While talking with my brother the other day, he brought up the time we toured a prison in Vegas. He didn't see how I had no fear when the group of male inmates came in from their gym time and were basically surrounding us. I'm pretty sure I just scooted over toward the wall to let them pass, smiled, and said "hello." I didn't want to treat them like they were some terrible people I was scared of. I remember my main concern hoping that they didn't think we were there watching them like a freak show or saw them as animals or something. 

I don't do these things looking for danger. Adventure, yes. But it's not some sort of self-harm practice. It's to meet people with different lifestyles than me, to experience something I've never done, to learn something new, to grow, and see as much as possible.

One of things that my roommate said about me the other day was one of the best compliments. Following his statements about how, though he may not agree with all my ways, he mentioned that I can see the beauty in anyone; that I could meet a murderer and find something beautiful about them. This was awesome to hear.
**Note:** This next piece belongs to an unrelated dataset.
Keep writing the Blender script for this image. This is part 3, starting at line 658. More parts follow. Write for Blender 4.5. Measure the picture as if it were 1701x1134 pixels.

Kind of off topic, but simply on being a free spirit and traveling, just do it. Travel solo. I see it as one of the best opportunities to be truly free. You can do whatever you want with no conflicts from peers about what activities to do or what to see, etc. It also frees you to meet whoever you want. You don't have anyone else's opinions, attitudes, or biases affecting who you speak to in a bar or on the street or wherever you encounter people. 

You don't have a connection that makes it less important or necessary to meet people. I think that's a big one. If you go with friends, there's not as much need to mingle. You have your friends or your comfort zone. But if you're going solo, you have the chance to meet whoever, and you're free to be who you want to be. Sometimes friends or families' expectations, opinions, or self fulfilled prophesy kinda factors might affect your behaviors. But going solo leaves it all up to you and who you think you are, who you want to be, and to just be you. 

An example of this, was at the wedding I went to this weekend. I was at a wedding with my best friend, her boyfriend, hers and my parents (which there's no complaints here), but I did notice how I felt somewhat stifled, and wasn't as free as I would've been if I was by myself. So to fight that feeling, I did a couple jigs with some randoms but was still not quite as free.

Traveling solo gives you the opportunity to see, feel, and experience everything with your own mind and heart. Now, I just want to challenge myself to do this no matter the company.